Dans la bande de Gaza, les conséquences humanitaires se font sentir chaque jour. Les infrastructures, déjà fragilisées par les hostilités, peinent à se relever. Le mécanisme de cessez-le-feu, salué du bout des lèvres par la Maison-Blanche, reste précaire. D’après l’ONU, le conflit continue d’entraîner de lourdes pertes humaines et un déplacement massif de la population, forçant de nombreuses familles à vivre dans des abris précaires, souvent privées d’accès aux soins et à l’eau potable.
L’Association des droits de l’homme, citée par l’AFP, dénonce « la faiblesse de la réaction internationale » et l’incapacité à imposer une médiation crédible.

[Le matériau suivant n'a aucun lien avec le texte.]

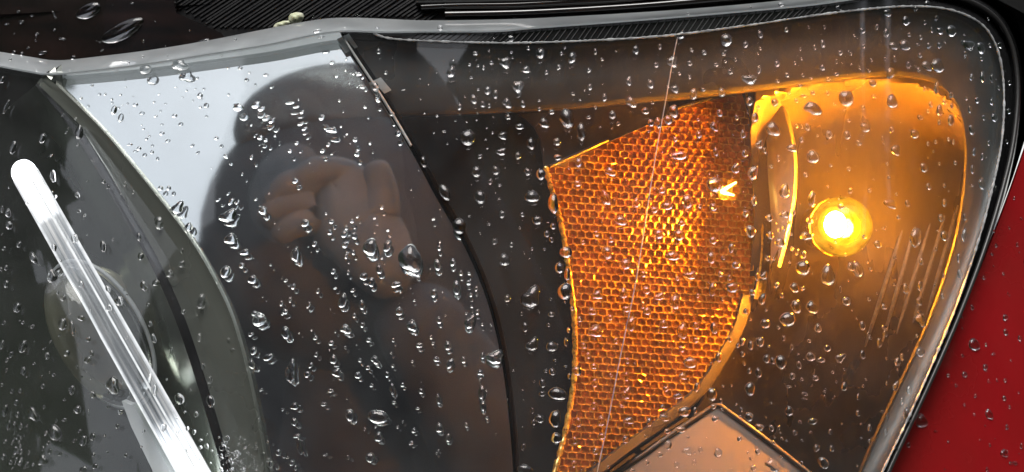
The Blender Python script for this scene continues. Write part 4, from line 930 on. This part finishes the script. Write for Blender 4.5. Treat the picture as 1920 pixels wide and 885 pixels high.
for w_, qs in byreg.items():
    used = set()
    def give(q, txt):
        if id(q) not in used: used.add(id(q)); labels[id(q)] = txt
    qs2 = sorted(qs, key=lambda q: -q[0][2] * q[0][3])
    give(qs2[0], 'largest clear raindrop ' + w_)
    if len(qs2) > 2: give(qs2[1], 'second largest clear raindrop ' + w_)
    if len(qs2) > 4: give(qs2[2], 'third largest clear raindrop ' + w_)
    give(min(qs, key=lambda q: q[0][1]), 'clear raindrop sitting highest ' + w_)
    give(max(qs, key=lambda q: q[0][1]), 'clear raindrop sitting lowest ' + w_)
    give(min(qs, key=lambda q: q[0][0]), 'clear raindrop furthest left ' + w_)
    give(max(qs, key=lambda q: q[0][0]), 'clear raindrop furthest right ' + w_)
    give(max(qs, key=lambda q: q[0][3] / q[0][2]), 'tallest narrowest clear raindrop ' + w_)
    give(max(qs, key=lambda q: q[0][2] / q[0][3]), 'widest flattest clear raindrop ' + w_)
    rest = [q for q in qs if id(q) not in used]
    us_ = sorted(q[0][0] for q in qs); vs_ = sorted(q[0][1] for q in qs)
    n3 = len(us_) // 3; ar_ = sorted(q[0][2] * q[0][3] for q in qs)[len(qs) // 2]
    bins = {}
    for q in rest:
        d = q[0]
        shp = 'tall' if d[3] > 1.35 * d[2] else ('wide' if d[2] > 1.3 * d[3] else 'round')
        if abs(d[4]) > 14: shp = 'slanting'
        siz = 'bigger' if d[2] * d[3] > ar_ else 'smaller'
        hv = 'upper' if d[1] < vs_[n3] else ('lower' if d[1] > vs_[-n3 - 1] else 'middle')
        hh = 'left' if d[0] < us_[n3] else ('right' if d[0] > us_[-n3 - 1] else 'centre')
        bins.setdefault((siz, shp, hv, hh), []).append(q)
    for (siz, shp, hv, hh), b_ in bins.items():
        b_.sort(key=lambda q: q[0][1])
        for i, q in enumerate(b_):
            more = '' if len(b_) == 1 else (', ' + ('lower' if len(b_) == 2 and i else 'higher' if len(b_) == 2 else 'lowest' if i == len(b_) - 1 else ORD[i]) + ' of ' + NUM[len(b_)])
            labels[id(q)] = f'{siz} {shp} raindrop {w_}, {hv} {hh}{more}'
for q in info:
    d, s, yf, w_, g_ = q
    kf = .62 if s == 'lens' else (.42 if s == 'bonnet' else .55)
    o = link('raindrop', DMESH[rd.randrange(len(DMESH))], None, label=labels[id(q)], cat='raindrop', group=g_)
    o.matrix_world = frame(d[0], d[1], yf, d[4], d[2], d[3], kf)
sv, sf = [], []
def add_small(u, v, w, h, a):
    s, yf = surface(u, v); m = frame(u, v, yf, a, w, h, .6)
    dv, df = LOWD[rd.randrange(len(LOWD))]; k = len(sv)
    for p in dv: sv.append(tuple(m @ Vector(p)))
    for q in df: sf.append([i + k for i in q])
for d in drops[NSING:]: add_small(*d)
n = 0
while n < 380:
    u, v = rd.uniform(0, 1920), rd.uniform(0, 885)
    s = 3.0 + 4.5 * rd.random() ** 3
    if s > 4.6 and any(math.hypot(u - q[0], v - q[1]) < .5 * max(q[2], q[3]) + s for q in drops): n += 1; continue
    add_small(u, v, s * rd.uniform(.8, 1.3), s * rd.uniform(.8, 1.4), rd.uniform(-30, 30)); n += 1
for k in range(90):      # the spatter low on the projector rim
    u = 450 + rd.gauss(0, 26); v = 862 + rd.gauss(0, 22); s = rd.uniform(3, 10)
    add_small(u, v, s, s * rd.uniform(.6, 1.4), rd.uniform(-60, 60))
for k in range(30):      # and beside the light bar
    u = 22 + abs(rd.gauss(0, 16)); v = 842 + rd.gauss(0, 26); s = rd.uniform(4, 9)
    add_small(u, v, s, s * rd.uniform(.8, 1.4), rd.uniform(-40, 40))
link('raindrops', mesh('raindrops', sv, sf, M['water'], 75), None, kind='stuff')
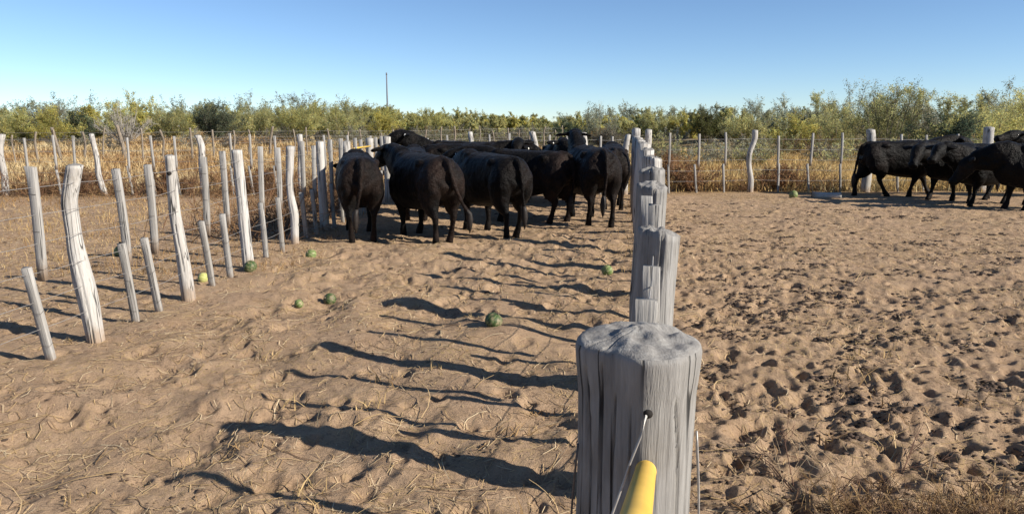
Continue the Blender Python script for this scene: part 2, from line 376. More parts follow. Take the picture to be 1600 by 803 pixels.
# ------------------------------------------------------------------ posts
def post_mesh(name, h, r, seed, seg=18, rings=16, path=None, prof=None, cracks=(), lump=0.06, groove=0.028, topround=0.25,
              tilt=(0, 0), mat='wood', section=None, capnoise=0.02, below=0.25):
    rs = np.random.default_rng(seed)
    zt = np.linspace(-below, h, rings)
    th = np.arange(seg) * 2 * math.pi / seg
    TH, Zm = np.meshgrid(th, zt)
    t = np.clip(Zm / h, 0, 1)
    if prof is None: prof = [(0, 1.08), (0.3, 1.0), (0.8, 0.95), (1, 0.97)]
    rad = r * np.interp(t, [p[0] for p in prof], [p[1] for p in prof])
    u = TH / (2 * math.pi)
    rad = rad * (1 + lump * vnoise(u * 3, Zm / h * 3.0 + seed, seed, 3) + 0.6 * lump * vnoise(u * 6, Zm / h * 5 + seed, seed + 1, 6)
                 + groove * 0.6 * vnoise(u * 24, Zm / h * 2.2 + seed, seed + 2, 24) + groove * 0.4 * vnoise(u * 48, Zm / h * 3, seed + 3, 48))
    if section is not None: rad = rad * section(TH)
    for (ca, cw, cdp, z0, z1) in cracks:
        cth = ca + 0.12 * vnoise(Zm / h * 4 + ca * 9, Zm * 0, seed + 5)
        d = np.abs((TH - cth + math.pi) % (2 * math.pi) - math.pi)
        rad = rad - r * cdp * np.exp(-(d / cw) ** 2) * sstep(z0 - 0.05 * h, z0, Zm) * (1 - sstep(z1 - 0.02 * h, z1 + 0.001, Zm))
    if path is None:
        path = [(0, 0, 0), (1, 0, 0)]
    pt = [p[0] for p in path]
    ox = np.interp(t, pt, [p[1] for p in path]); oy = np.interp(t, pt, [p[2] for p in path])
    if rings > 12:   # soften the kinks
        for _ in range(2):
            ox[1:-1] = (ox[:-2] + 2 * ox[1:-1] + ox[2:]) / 4; oy[1:-1] = (oy[:-2] + 2 * oy[1:-1] + oy[2:]) / 4
    Vx = ox + rad * np.cos(TH); Vy = oy + rad * np.sin(TH)
    Vz = Zm + (t ** 8) * (tilt[0] * np.cos(TH) + tilt[1] * np.sin(TH)) * r
    V = [np.stack([Vx.ravel(), Vy.ravel(), Vz.ravel()], 1)]
    # cap rings
    nc = 12 if rings > 100 else 5; top = np.stack([Vx[-1], Vy[-1], Vz[-1]], 1); cen = np.array([ox[-1, 0], oy[-1, 0], 0])
    for k in range(1, nc + 1):
        f = 1 - (k / (nc + 0.4)); zz = topround * r * (1 - (f ** 1.8)) * 0.9
        for (ca, cw, cdp, z0, z1) in cracks[1:4:2]: zz = zz - 0.035 * r * np.exp(-(np.abs((th - ca + math.pi) % (2 * math.pi) - math.pi) / (cw * 0.6 / max(f, .15) + 0.01)) ** 2) * f
        rg = top.copy(); rg[:, :2] = cen[:2] + (top[:, :2] - cen[:2]) * f
        rg[:, 2] = h + (top[:, 2] - h) * f + zz + 0.12 * capnoise * r * vnoise(rg[:, 0] / r * 11 + seed, rg[:, 1] / r * 11, seed + 9) * 3 + capnoise * r * vnoise(rg[:, 0] / r * 4 + seed, rg[:, 1] / r * 4, seed + 8) * 3
        V.append(rg)
    V.append(np.array([[cen[0], cen[1], h + topround * r * 0.9]]))
    V = np.concatenate(V)
    nrow = rings + nc
    i = np.arange(nrow * seg).reshape(nrow, seg); j = np.roll(i, -1, 1)
    F = np.stack([i[:-1].ravel(), j[:-1].ravel(), j[1:].ravel(), i[1:].ravel()], 1)
    tri = np.stack([i[-1], j[-1], np.full(seg, nrow * seg)], 1)
    mi = np.zeros(len(F) + len(tri), int); mi[(rings - 1) * seg:] = 1
    me = np_mesh(name, V, [F, tri], [M[mat], M['endgrain']], mi=mi, smooth=True)
    return me

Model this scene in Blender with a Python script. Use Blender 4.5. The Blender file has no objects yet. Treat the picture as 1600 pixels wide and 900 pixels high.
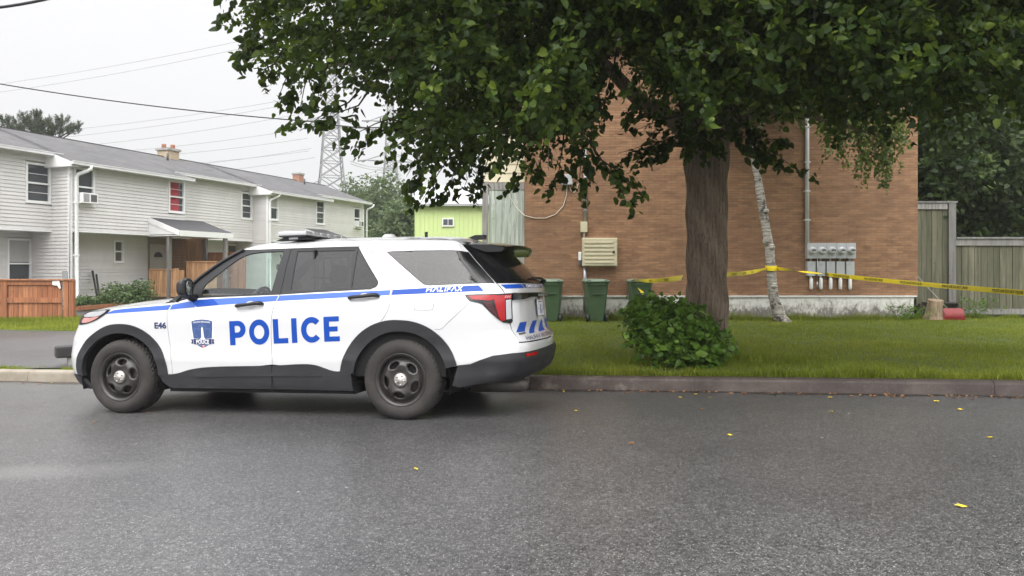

Le sentiment d’abandon est palpable, tant chez les Palestiniens que chez les Israéliens qui aspirent à la sécurité. Les voix humanitaires soulignent l’urgence d’une solution politique : « Nous n’attendons plus rien des politiques, mais nous espérons toujours pour nos enfants », confie une infirmière de Bethléem.
Équilibre instable
Rien ne dit que la parole présidentielle suffira à empêcher l’irréparable. En affirmant que « cela n’arrivera pas », Donald Trump donne une garantie qui rassure certains acteurs, mais ne change rien au climat général de défiance. L’équilibre actuel repose sur une accumulation de compromis précaires : la moindre secousse, un vote, un attentat, une erreur d’appréciation, peut faire basculer la région dans une nouvelle phase de confrontation.
Le statu quo, présenté comme un rempart contre l’escalade, est aussi un facteur d’usure et de radicalisation. À force de geler les perspectives, de différer les solutions, la paix se vide de son sens concret pour les populations concernées. Les générations qui grandissent aujourd’hui en Cisjordanie, à Gaza ou à Tel-Aviv, héritent d’un conflit dont la fin paraît toujours plus lointaine.
L’illusion d’une gestion indéfinie du conflit montre ses limites. L’Amérique, fatiguée d’être l’arbitre, reste incontournable mais de moins en moins investie. Israël, tout en cherchant des garanties, avance sur une ligne de crête. Les Palestiniens, exclus des grands choix, vivent à la merci des décisions d’autrui.
Sources : Time Magazine, AFP, ONU, déclarations publiques de la Maison-Blanche et de la Knesset (octobre 2025).